-------- Data section

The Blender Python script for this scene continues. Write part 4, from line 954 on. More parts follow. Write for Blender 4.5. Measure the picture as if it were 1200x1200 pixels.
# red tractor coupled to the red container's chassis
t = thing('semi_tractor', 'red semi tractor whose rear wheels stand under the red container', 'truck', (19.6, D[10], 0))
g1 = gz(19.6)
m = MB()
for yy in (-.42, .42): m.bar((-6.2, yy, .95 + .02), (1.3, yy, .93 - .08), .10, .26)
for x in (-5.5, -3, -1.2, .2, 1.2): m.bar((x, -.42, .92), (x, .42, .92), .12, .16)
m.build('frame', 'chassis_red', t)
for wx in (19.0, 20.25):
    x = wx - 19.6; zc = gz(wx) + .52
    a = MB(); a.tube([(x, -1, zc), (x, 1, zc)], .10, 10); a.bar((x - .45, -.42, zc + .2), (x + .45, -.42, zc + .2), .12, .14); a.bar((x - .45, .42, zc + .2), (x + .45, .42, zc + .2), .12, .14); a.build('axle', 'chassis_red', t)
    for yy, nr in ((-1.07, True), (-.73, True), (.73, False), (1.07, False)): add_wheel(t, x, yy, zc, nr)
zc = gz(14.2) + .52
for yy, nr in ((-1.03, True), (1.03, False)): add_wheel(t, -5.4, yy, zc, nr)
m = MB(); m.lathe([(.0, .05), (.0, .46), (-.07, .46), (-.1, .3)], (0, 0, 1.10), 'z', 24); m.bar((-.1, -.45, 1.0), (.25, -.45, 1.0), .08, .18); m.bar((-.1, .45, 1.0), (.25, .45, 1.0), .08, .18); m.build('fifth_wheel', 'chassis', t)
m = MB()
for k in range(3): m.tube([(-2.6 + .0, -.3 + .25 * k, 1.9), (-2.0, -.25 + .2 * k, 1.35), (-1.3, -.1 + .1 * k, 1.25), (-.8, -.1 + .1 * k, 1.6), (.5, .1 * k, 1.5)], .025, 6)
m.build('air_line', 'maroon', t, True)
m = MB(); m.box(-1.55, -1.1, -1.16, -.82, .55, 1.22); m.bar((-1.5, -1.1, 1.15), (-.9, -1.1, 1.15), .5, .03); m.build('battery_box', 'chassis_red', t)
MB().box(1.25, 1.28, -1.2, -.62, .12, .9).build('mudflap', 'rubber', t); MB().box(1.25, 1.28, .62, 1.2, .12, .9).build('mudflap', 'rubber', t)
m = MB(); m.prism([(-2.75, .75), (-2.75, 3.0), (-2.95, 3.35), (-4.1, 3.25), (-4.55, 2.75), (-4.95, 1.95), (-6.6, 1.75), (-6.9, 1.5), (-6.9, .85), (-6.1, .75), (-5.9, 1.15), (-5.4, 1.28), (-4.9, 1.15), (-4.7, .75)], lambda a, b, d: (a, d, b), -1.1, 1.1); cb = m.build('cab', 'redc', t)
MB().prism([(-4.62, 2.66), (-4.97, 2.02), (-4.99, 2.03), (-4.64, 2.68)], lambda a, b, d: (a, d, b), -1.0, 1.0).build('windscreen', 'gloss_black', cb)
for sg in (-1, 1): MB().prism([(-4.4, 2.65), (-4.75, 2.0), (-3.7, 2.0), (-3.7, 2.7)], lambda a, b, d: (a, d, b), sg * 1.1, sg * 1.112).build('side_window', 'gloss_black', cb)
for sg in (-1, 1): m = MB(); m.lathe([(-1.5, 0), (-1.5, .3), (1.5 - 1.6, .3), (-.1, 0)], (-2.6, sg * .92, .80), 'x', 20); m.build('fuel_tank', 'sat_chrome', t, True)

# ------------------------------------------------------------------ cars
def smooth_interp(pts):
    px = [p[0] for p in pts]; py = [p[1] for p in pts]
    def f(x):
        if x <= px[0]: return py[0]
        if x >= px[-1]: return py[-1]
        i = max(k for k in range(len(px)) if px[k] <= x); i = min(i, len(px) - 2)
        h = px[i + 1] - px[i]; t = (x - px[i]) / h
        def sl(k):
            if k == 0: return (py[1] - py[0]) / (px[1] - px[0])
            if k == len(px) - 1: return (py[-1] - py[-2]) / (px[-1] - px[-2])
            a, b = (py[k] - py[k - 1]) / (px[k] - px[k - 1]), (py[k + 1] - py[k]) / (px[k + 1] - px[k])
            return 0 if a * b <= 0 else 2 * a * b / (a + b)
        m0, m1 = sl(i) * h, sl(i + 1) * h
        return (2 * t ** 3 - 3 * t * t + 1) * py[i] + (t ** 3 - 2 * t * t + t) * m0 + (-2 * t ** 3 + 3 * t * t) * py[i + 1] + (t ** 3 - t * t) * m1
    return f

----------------

**Stated exercise**
Output the whole listing above again, word for word.

**Response to the exercise**
The Blender Python script for this scene continues. Write part 4, from line 954 on. More parts follow. Write for Blender 4.5. Measure the picture as if it were 1200x1200 pixels.
# red tractor coupled to the red container's chassis
t = thing('semi_tractor', 'red semi tractor whose rear wheels stand under the red container', 'truck', (19.6, D[10], 0))
g1 = gz(19.6)
m = MB()
for yy in (-.42, .42): m.bar((-6.2, yy, .95 + .02), (1.3, yy, .93 - .08), .10, .26)
for x in (-5.5, -3, -1.2, .2, 1.2): m.bar((x, -.42, .92), (x, .42, .92), .12, .16)
m.build('frame', 'chassis_red', t)
for wx in (19.0, 20.25):
    x = wx - 19.6; zc = gz(wx) + .52
    a = MB(); a.tube([(x, -1, zc), (x, 1, zc)], .10, 10); a.bar((x - .45, -.42, zc + .2), (x + .45, -.42, zc + .2), .12, .14); a.bar((x - .45, .42, zc + .2), (x + .45, .42, zc + .2), .12, .14); a.build('axle', 'chassis_red', t)
    for yy, nr in ((-1.07, True), (-.73, True), (.73, False), (1.07, False)): add_wheel(t, x, yy, zc, nr)
zc = gz(14.2) + .52
for yy, nr in ((-1.03, True), (1.03, False)): add_wheel(t, -5.4, yy, zc, nr)
m = MB(); m.lathe([(.0, .05), (.0, .46), (-.07, .46), (-.1, .3)], (0, 0, 1.10), 'z', 24); m.bar((-.1, -.45, 1.0), (.25, -.45, 1.0), .08, .18); m.bar((-.1, .45, 1.0), (.25, .45, 1.0), .08, .18); m.build('fifth_wheel', 'chassis', t)
m = MB()
for k in range(3): m.tube([(-2.6 + .0, -.3 + .25 * k, 1.9), (-2.0, -.25 + .2 * k, 1.35), (-1.3, -.1 + .1 * k, 1.25), (-.8, -.1 + .1 * k, 1.6), (.5, .1 * k, 1.5)], .025, 6)
m.build('air_line', 'maroon', t, True)
m = MB(); m.box(-1.55, -1.1, -1.16, -.82, .55, 1.22); m.bar((-1.5, -1.1, 1.15), (-.9, -1.1, 1.15), .5, .03); m.build('battery_box', 'chassis_red', t)
MB().box(1.25, 1.28, -1.2, -.62, .12, .9).build('mudflap', 'rubber', t); MB().box(1.25, 1.28, .62, 1.2, .12, .9).build('mudflap', 'rubber', t)
m = MB(); m.prism([(-2.75, .75), (-2.75, 3.0), (-2.95, 3.35), (-4.1, 3.25), (-4.55, 2.75), (-4.95, 1.95), (-6.6, 1.75), (-6.9, 1.5), (-6.9, .85), (-6.1, .75), (-5.9, 1.15), (-5.4, 1.28), (-4.9, 1.15), (-4.7, .75)], lambda a, b, d: (a, d, b), -1.1, 1.1); cb = m.build('cab', 'redc', t)
MB().prism([(-4.62, 2.66), (-4.97, 2.02), (-4.99, 2.03), (-4.64, 2.68)], lambda a, b, d: (a, d, b), -1.0, 1.0).build('windscreen', 'gloss_black', cb)
for sg in (-1, 1): MB().prism([(-4.4, 2.65), (-4.75, 2.0), (-3.7, 2.0), (-3.7, 2.7)], lambda a, b, d: (a, d, b), sg * 1.1, sg * 1.112).build('side_window', 'gloss_black', cb)
for sg in (-1, 1): m = MB(); m.lathe([(-1.5, 0), (-1.5, .3), (1.5 - 1.6, .3), (-.1, 0)], (-2.6, sg * .92, .80), 'x', 20); m.build('fuel_tank', 'sat_chrome', t, True)

# ------------------------------------------------------------------ cars
def smooth_interp(pts):
    px = [p[0] for p in pts]; py = [p[1] for p in pts]
    def f(x):
        if x <= px[0]: return py[0]
        if x >= px[-1]: return py[-1]
        i = max(k for k in range(len(px)) if px[k] <= x); i = min(i, len(px) - 2)
        h = px[i + 1] - px[i]; t = (x - px[i]) / h
        def sl(k):
            if k == 0: return (py[1] - py[0]) / (px[1] - px[0])
            if k == len(px) - 1: return (py[-1] - py[-2]) / (px[-1] - px[-2])
            a, b = (py[k] - py[k - 1]) / (px[k] - px[k - 1]), (py[k + 1] - py[k]) / (px[k + 1] - px[k])
            return 0 if a * b <= 0 else 2 * a * b / (a + b)
        m0, m1 = sl(i) * h, sl(i + 1) * h
        return (2 * t ** 3 - 3 * t * t + 1) * py[i] + (t ** 3 - 2 * t * t + t) * m0 + (-2 * t ** 3 + 3 * t * t) * py[i + 1] + (t ** 3 - t * t) * m1
    return f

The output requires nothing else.